City and Country by Jody Jensen Shaffer

Posted in Uncategorized tagged , , , , at 1:45 pm by suebe2

City and Country
by Jody Jensen Shaffer
National Geographic Kids

Kids in the country get green space and nature.  Right?

Kids in the city get to do exciting things with their friends.  Right?

We all have preconceived ideas about what it is like to live in the city and what it is like to live in the country.  This co-reader from National Geographic kids sets the record straight. It talks about everything from where people live to what they do for fun, green spaces and learning.

You may not be familiar with the term co-reader.  I wasn’t when the author told me about her book so I asked her to explain it to me. A co-reader is meant for the child who has just reached the point of reading independently.  The left hand page of each spread is for the adult to read.  It tells something about city or country life.  The right hand page is for the young reader.  Obviously, it is a bit easier to read but it also shared information.  The grown up doesn’t get all the fun facts!

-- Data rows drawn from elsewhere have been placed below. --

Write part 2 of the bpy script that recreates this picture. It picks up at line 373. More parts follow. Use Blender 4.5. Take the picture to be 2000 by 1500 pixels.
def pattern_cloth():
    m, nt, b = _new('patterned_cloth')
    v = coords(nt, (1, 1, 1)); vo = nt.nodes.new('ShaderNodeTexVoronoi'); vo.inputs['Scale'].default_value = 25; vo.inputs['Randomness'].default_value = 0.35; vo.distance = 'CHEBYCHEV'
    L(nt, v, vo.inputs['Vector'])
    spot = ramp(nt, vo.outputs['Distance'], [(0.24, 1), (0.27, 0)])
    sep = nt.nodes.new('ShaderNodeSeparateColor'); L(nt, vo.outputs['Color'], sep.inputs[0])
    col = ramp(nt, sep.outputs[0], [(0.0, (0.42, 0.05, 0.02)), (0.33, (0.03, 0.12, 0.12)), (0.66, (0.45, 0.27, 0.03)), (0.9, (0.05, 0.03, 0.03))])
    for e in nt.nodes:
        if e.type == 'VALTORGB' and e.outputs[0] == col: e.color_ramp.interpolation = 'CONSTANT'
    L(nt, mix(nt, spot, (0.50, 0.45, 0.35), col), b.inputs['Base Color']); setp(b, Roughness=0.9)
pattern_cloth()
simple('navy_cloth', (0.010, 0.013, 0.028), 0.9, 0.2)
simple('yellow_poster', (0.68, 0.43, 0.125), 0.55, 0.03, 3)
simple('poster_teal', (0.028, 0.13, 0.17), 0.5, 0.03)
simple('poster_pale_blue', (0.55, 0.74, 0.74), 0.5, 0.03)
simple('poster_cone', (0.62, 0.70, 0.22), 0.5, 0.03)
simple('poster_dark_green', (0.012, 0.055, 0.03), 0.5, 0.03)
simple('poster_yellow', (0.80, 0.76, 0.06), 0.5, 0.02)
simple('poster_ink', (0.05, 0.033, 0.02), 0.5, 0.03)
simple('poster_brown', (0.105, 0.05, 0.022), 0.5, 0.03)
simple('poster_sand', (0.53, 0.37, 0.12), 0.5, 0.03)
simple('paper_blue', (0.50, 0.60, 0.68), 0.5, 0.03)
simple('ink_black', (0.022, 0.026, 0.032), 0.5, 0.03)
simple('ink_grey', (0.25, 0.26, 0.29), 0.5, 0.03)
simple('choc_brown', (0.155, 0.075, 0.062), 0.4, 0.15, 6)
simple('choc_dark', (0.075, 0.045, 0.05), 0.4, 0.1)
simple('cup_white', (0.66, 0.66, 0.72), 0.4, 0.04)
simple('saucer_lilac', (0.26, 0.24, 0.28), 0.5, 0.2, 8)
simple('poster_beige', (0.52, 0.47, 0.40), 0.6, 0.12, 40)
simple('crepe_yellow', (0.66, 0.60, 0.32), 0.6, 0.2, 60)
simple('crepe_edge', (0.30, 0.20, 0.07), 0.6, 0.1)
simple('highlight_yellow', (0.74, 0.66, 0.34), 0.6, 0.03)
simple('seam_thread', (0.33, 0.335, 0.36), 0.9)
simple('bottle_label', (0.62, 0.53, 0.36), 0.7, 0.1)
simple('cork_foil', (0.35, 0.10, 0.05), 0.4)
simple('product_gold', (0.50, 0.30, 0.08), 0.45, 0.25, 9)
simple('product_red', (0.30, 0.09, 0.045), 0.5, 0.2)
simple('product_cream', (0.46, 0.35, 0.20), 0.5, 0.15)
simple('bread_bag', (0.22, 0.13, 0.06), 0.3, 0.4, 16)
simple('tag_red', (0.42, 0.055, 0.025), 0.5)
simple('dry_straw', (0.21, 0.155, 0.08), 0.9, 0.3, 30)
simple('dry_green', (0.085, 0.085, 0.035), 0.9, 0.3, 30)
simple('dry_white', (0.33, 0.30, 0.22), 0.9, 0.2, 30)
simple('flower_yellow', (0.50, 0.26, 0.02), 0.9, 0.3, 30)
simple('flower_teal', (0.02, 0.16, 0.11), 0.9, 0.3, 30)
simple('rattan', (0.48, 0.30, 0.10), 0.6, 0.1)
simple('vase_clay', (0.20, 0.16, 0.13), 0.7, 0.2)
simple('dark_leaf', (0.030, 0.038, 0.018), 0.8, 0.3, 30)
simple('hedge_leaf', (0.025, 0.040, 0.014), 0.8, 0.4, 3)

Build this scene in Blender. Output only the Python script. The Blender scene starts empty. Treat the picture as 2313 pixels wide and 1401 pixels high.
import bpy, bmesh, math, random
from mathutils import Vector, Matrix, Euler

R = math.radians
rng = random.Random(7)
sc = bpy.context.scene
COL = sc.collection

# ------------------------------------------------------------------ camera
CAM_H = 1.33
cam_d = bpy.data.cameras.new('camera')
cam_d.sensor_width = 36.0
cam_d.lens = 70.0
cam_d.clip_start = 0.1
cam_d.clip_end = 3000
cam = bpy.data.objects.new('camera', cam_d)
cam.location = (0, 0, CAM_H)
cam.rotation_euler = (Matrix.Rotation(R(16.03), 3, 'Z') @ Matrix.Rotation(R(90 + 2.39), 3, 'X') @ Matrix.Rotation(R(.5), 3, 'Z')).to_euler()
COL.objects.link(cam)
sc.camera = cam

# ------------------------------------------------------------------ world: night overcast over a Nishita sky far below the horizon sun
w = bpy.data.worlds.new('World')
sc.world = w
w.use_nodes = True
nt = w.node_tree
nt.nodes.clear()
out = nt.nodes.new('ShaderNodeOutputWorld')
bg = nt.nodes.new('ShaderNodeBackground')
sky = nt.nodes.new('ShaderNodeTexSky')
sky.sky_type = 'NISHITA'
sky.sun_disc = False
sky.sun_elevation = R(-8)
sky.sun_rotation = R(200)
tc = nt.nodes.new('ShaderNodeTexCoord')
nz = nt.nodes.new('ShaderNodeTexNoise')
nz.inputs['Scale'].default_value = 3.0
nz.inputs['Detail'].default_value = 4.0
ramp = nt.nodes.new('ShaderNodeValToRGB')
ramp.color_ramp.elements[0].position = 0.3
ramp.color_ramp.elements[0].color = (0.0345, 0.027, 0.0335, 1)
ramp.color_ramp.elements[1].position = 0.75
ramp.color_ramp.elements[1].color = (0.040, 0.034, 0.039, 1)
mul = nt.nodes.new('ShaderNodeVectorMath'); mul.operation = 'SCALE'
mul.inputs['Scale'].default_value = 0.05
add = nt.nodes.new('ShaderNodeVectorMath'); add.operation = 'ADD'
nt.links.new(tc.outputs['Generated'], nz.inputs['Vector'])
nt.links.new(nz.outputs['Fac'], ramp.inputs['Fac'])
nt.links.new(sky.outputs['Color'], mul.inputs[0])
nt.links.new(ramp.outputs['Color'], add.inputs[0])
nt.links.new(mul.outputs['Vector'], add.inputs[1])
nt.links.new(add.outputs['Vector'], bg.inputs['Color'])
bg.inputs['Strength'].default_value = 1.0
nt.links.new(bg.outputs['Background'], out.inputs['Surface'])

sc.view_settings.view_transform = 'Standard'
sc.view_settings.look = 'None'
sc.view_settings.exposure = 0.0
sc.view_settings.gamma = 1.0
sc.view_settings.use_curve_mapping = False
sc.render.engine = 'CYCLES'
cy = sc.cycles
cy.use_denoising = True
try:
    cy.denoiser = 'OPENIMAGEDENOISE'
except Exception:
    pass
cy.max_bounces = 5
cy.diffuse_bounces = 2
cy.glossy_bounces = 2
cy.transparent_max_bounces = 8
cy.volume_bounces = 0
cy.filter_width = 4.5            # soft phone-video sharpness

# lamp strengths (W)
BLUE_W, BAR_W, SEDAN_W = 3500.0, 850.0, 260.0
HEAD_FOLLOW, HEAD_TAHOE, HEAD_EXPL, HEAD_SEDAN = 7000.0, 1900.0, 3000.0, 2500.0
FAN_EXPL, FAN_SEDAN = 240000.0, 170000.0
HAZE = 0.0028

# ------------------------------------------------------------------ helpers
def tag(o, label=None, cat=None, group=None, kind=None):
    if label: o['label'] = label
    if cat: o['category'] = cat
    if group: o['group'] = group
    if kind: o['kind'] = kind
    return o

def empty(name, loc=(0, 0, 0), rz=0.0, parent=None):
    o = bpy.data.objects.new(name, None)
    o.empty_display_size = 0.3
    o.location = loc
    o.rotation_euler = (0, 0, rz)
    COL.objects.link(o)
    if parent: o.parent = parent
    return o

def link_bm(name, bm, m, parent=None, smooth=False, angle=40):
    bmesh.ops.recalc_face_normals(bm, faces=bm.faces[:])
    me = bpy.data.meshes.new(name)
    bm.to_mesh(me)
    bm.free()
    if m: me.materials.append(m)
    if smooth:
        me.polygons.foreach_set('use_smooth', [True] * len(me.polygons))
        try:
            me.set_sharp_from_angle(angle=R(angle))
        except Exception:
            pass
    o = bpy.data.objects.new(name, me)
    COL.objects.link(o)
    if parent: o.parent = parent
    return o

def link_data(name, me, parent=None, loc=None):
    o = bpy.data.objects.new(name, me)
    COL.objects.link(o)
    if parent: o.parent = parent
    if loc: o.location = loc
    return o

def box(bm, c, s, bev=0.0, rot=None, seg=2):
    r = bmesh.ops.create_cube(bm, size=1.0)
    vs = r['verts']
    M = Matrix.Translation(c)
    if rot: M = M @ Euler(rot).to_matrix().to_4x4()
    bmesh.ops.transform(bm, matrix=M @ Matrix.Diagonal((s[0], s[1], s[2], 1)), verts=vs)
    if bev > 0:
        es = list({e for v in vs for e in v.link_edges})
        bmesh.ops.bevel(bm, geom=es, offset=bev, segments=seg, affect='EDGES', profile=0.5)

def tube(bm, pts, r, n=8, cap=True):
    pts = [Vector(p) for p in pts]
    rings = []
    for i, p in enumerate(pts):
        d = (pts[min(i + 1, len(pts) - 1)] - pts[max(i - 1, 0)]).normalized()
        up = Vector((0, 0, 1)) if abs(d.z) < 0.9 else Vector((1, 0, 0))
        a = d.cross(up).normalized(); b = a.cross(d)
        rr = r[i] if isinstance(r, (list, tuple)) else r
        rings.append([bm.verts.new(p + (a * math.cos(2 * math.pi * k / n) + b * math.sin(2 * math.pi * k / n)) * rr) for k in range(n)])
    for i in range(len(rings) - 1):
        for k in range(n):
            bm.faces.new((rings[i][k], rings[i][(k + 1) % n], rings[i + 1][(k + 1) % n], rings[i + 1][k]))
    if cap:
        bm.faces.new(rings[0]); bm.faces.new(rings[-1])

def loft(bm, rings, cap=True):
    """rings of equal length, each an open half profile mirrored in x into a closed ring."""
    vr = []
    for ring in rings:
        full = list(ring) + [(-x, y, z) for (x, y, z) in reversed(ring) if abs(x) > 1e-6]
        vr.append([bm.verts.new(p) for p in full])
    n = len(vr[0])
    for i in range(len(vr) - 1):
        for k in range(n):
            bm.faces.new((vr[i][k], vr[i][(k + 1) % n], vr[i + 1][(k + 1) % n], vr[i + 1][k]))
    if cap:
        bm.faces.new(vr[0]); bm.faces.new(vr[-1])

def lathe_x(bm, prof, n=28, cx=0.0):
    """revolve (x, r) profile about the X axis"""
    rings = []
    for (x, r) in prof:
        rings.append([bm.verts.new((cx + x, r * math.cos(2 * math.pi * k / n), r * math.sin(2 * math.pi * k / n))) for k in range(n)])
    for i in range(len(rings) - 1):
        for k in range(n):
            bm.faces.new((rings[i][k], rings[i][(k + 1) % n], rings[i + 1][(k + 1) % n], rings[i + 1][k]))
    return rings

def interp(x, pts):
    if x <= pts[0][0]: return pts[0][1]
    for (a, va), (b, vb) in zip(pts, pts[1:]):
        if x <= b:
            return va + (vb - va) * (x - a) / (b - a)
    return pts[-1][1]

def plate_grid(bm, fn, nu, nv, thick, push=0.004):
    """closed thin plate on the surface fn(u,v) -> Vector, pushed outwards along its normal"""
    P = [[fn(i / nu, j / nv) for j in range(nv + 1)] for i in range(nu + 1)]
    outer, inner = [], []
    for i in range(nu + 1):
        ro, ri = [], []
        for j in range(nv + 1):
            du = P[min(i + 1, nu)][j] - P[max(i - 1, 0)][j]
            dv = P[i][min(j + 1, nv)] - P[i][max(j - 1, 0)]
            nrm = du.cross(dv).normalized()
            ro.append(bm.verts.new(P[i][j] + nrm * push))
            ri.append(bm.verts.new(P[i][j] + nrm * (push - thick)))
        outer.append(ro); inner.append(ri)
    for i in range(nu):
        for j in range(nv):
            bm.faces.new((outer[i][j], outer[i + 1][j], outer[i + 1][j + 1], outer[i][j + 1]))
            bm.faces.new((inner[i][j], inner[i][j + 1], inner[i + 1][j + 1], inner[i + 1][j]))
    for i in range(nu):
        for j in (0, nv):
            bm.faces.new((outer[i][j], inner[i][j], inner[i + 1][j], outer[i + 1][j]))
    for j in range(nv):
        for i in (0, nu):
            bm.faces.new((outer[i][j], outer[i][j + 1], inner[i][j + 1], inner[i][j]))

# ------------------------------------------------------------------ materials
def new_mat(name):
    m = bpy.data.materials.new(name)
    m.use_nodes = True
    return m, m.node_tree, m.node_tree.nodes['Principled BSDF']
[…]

Early readers are tricky.  You want them to be engaging but it is hard to introduce information when a reader is still developing their skills.  Fortunately there are lots of photos to help decipher the text.

And the photos added a lot to the book.  What I liked most about them was that they weren’t all from the US or Europe. But it was done in a way that felt natural not in a way that felt like diversity was added because “we have to do it.”  Honestly, I spent a lot of time flipping between the images and the photo credits just because I’m a fact hound.

Each section ends with a thought exercise.  One asks young readers to look at each photo and tell if it is city or country and how they know this.  Another asks the young reader to consider the sights and smells in the world around them.

Look for these books in your library.  Add them to your classroom shelf.  They provide not only help in developing food for thought but also encouragement to exercise those brains.